The company highlighted several operating risks in its annual report that investors should pay attention to:

  1. Industry cycle risk: The real estate market is still in a deep adjustment period. The recovery on the sales side is weak, and inventory digestion pressure remains ongoing, which may affect the company’s property sales and cash collections.
  2. Transformation business risk: New businesses such as urban village redevelopment, project contracting (for others), and city services are in an expansion stage. They face multiple uncertainties, including market competition, project delivery, and operational management. In the short term, they may be difficult to form stable profit support.
  3. Capital chain risk: Although the company’s asset-liability ratio has declined, it remains at a relatively high level. In addition, the financing environment in the real estate industry has not yet been fully loosened. If sales underperform expectations, the company may face pressure on capital turnover.
  4. Project operation risk: For businesses such as delivery of existing projects, leasing commercial properties, and operations of affordable housing, there are risks including engineering quality, tenant loss, and rising operating costs.

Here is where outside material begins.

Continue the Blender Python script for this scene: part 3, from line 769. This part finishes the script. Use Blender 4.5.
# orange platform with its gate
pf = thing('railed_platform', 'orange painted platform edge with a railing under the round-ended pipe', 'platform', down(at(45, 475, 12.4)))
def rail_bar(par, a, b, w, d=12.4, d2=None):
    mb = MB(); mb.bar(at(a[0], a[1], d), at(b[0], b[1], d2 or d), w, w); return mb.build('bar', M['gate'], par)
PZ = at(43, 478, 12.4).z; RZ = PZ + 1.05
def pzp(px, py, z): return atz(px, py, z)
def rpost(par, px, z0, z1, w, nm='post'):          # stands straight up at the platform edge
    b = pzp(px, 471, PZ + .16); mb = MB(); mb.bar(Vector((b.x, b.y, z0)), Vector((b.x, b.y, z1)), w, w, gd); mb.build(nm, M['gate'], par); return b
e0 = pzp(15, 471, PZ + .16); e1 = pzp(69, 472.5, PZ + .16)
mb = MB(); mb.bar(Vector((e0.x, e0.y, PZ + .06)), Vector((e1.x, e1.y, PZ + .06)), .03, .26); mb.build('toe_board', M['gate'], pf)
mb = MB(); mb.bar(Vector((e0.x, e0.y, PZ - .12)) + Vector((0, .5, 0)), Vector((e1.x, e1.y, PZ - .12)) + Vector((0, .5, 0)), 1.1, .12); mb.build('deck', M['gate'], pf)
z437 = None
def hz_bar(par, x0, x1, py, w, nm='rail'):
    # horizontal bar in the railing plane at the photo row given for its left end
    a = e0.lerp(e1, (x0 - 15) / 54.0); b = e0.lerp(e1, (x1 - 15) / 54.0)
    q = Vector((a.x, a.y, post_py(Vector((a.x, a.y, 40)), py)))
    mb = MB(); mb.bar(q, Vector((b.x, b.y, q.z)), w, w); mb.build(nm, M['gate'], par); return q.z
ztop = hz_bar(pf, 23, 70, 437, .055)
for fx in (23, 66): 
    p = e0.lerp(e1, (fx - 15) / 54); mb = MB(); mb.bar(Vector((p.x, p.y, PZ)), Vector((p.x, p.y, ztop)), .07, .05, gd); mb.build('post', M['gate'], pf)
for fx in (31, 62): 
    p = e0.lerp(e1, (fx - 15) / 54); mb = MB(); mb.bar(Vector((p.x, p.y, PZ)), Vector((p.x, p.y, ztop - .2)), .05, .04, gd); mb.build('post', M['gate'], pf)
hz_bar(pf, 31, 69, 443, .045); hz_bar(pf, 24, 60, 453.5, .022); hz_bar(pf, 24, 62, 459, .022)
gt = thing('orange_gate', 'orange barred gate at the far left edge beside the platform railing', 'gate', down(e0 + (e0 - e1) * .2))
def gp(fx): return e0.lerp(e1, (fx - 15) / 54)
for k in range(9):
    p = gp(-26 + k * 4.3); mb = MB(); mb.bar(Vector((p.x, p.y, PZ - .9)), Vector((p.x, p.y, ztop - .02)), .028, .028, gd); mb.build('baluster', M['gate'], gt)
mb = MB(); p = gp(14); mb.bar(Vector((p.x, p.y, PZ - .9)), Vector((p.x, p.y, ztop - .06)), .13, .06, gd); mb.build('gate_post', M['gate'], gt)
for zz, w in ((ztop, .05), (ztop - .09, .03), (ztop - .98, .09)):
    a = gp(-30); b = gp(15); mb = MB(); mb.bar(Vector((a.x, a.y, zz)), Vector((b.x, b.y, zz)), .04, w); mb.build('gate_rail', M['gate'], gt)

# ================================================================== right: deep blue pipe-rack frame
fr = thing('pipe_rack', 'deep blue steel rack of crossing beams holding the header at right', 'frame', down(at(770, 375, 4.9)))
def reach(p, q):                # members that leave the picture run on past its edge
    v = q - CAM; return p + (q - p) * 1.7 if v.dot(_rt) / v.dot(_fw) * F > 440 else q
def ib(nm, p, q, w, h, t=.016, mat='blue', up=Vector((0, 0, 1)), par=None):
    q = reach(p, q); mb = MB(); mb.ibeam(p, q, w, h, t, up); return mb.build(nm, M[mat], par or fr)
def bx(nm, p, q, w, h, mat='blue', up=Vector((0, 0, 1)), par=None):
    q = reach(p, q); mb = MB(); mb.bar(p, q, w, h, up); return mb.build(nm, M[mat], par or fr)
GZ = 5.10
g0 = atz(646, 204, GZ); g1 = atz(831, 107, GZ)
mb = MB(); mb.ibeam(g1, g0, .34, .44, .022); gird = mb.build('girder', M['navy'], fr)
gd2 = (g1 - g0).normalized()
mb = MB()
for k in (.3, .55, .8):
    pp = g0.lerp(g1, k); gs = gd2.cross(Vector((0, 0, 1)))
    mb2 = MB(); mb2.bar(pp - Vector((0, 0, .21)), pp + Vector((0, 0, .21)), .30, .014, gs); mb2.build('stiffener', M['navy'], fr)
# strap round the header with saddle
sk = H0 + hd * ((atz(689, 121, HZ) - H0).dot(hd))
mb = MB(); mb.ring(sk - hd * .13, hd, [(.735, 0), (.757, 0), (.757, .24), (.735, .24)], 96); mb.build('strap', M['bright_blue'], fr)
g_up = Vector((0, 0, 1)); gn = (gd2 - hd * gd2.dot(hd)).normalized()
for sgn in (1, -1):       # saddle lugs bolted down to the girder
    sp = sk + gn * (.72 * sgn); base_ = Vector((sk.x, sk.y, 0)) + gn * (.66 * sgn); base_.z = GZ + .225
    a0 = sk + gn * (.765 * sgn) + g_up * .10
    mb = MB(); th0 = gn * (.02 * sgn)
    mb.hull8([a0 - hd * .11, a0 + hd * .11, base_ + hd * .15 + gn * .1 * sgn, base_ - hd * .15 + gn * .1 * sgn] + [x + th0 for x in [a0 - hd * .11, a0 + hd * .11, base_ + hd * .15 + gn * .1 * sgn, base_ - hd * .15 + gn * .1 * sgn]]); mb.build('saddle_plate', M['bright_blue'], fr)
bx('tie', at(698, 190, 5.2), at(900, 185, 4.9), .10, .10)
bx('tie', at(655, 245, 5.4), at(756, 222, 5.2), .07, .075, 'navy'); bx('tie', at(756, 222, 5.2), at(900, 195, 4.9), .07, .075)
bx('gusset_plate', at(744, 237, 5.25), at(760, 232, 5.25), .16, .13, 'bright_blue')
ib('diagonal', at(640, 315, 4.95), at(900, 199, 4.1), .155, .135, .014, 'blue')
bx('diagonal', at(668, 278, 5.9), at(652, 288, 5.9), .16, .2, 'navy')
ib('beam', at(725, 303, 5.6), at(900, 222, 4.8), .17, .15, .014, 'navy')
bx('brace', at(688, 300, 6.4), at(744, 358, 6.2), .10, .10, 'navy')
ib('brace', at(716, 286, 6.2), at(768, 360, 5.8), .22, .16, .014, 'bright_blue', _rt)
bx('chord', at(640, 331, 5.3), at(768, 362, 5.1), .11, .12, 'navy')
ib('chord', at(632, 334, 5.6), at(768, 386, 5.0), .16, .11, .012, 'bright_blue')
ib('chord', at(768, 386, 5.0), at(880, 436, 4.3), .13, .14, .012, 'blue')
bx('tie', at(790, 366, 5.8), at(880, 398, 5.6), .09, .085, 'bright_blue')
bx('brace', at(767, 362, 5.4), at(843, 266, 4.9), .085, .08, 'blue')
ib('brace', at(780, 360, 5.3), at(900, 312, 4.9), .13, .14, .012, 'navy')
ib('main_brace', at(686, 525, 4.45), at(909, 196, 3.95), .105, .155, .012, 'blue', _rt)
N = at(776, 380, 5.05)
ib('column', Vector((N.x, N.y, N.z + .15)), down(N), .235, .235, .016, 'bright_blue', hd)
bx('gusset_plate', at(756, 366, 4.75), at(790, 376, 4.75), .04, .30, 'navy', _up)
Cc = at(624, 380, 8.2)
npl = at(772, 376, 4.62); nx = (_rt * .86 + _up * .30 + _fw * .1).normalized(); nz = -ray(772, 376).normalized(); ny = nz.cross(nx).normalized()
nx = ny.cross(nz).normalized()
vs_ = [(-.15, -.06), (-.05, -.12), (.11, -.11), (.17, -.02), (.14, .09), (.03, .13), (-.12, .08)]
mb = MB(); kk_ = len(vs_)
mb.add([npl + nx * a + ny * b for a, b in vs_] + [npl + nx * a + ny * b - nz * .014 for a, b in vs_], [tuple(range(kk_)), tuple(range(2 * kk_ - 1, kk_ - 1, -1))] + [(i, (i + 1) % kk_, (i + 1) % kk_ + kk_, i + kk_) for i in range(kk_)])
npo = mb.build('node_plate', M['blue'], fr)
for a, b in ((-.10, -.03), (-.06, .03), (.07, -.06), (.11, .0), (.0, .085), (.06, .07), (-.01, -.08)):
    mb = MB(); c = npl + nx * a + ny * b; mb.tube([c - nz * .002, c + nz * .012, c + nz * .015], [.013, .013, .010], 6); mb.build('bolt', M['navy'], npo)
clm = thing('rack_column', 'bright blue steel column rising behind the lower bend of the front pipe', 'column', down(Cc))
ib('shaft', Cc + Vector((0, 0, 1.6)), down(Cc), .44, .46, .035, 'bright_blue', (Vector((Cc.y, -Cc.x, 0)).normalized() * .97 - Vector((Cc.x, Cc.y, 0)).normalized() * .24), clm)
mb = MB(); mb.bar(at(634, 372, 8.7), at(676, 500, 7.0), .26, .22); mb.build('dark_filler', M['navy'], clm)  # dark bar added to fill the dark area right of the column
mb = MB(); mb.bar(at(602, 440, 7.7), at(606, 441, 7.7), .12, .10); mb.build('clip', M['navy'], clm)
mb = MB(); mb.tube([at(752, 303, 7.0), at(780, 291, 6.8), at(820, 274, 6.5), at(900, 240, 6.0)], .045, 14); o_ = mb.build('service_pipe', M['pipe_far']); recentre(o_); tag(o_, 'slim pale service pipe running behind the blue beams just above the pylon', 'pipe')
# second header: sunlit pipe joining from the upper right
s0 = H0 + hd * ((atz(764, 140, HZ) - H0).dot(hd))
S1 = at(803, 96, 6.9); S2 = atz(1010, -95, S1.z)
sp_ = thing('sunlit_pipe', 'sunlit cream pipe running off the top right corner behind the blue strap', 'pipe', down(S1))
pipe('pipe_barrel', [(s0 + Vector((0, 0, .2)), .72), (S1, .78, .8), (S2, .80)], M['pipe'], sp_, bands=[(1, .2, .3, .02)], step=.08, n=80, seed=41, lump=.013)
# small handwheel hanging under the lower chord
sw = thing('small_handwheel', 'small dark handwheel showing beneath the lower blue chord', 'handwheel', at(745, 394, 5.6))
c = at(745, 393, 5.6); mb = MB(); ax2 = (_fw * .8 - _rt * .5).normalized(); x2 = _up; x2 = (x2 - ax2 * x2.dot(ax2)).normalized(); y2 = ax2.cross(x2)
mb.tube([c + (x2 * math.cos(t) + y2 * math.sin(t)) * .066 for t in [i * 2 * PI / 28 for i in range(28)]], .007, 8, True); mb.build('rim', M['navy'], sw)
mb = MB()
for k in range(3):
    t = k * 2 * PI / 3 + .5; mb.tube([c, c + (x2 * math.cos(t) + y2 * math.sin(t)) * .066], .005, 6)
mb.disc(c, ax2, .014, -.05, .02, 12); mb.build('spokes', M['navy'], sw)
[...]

Compensation for Executives: Core Executive Pay Holds Steady with a Slight Decline

The annual report shows the company’s core executives’ pre-tax remuneration for 2025 as follows:

  • Chairman Song Yang: pre-tax remuneration of RMB 1.0337 million, a slight decrease of 2.12% versus RMB 1.0561 million in 2024
  • General Manager Li Wei: pre-tax remuneration of RMB 0.9828 million, a slight decrease of 2.06% versus RMB 1.0035 million in 2024
  • Vice General Managers: multiple vice general managers’ pre-tax remuneration ranged from RMB 0.6464 million to RMB 0.9283 million, overall basically in line with 2024 or slightly lower
  • Chief Financial Officer Li Pu: pre-tax remuneration of RMB 0.7275 million, a slight decrease of 2.43% versus RMB 0.7456 million in 2024

Overall, given that the company is still loss-making, the core executives’ compensation achieved a modest decline, reflecting to some extent a certain linkage with the company’s operating performance.